On December 13, 2010, the Board of Directors amended Article 19 of the Articles of Association, providing that the majority of Directors shall meet the independence requirements set by Consob for Directors of companies subject to management and coordination by another listed company. Hence, the Shareholders’ Meeting of May 4, 2011 elected the new Board of Directors for the period 2011-2013, and, in compliance with Article 37, paragraph 1, letter d) of Market Regulations, five out of nine members appointed were independent Directors. The current number of independent Directors is six, following the appointment by co-optation of Piergaetano Marchetti at the Board Meeting of July 30, 2013.

Upon his appointment, the Board of Directors also ascertained that Mr. Marchetti met the relevant independence requirements. The Directors who do not comply with the independence requirement are the executive Director Umberto Vergine, and non-executive Directors Alberto Meomartini and Fabrizio Barbieri (appointed at the Shareholders’ Meeting of April 30, 2013).

Following their appointment, the Board of Directors ascertains annually that Board Directors still comply with the independent requirements. At the Board Meeting of March 14, 2014, it was ascertained that all Board Directors comply with the independence requirements. The Board of Statutory Auditors has assessed the application of criteria and procedures adopted by the Board of Directors to ascertain the independence of its members and found them to be compliant. This evaluation is carried out in accordance with the criteria set forth in Article 148, paragraph 3 of Law No. 58/1998 and Criteria 3.c.1 of the Corporate Governance Code.

Independent Directors have not deemed it necessary to meet without the other Directors in view of the fact that they take an active part in Committee meetings.

Directors’ remuneration

Article 123-ter of Law No. 58/1998 has made it compulsory for listed companies to publish a ‘Remuneration Report’, whose contents and methods of publication are governed by Consob, through Article 84-quater of Issuers Regulations issued on December 23, 2011.

This Consob resolution took effect on December 31, 2011, making it compulsory to issue this new Remuneration Report from 2012.
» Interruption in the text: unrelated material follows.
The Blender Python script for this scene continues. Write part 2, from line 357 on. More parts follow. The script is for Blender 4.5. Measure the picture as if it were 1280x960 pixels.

For all issues relating to the remuneration of Directors, Statutory Auditors and senior managers with strategic responsibilities please refer to the ‘Remuneration Report’, which is available to the public at Saipem’s registered office or on the Company’s website www.saipem.comunder the section ‘Corporate Governance - Documents’ at least 21 days prior to the General Shareholders’ Meeting called to approve the Financial Statements for the year 2013. At the General Shareholders’ Meeting, Shareholders will be required to cast a non-binding vote on the first section of the Remuneration Report, pursuant to current legislation.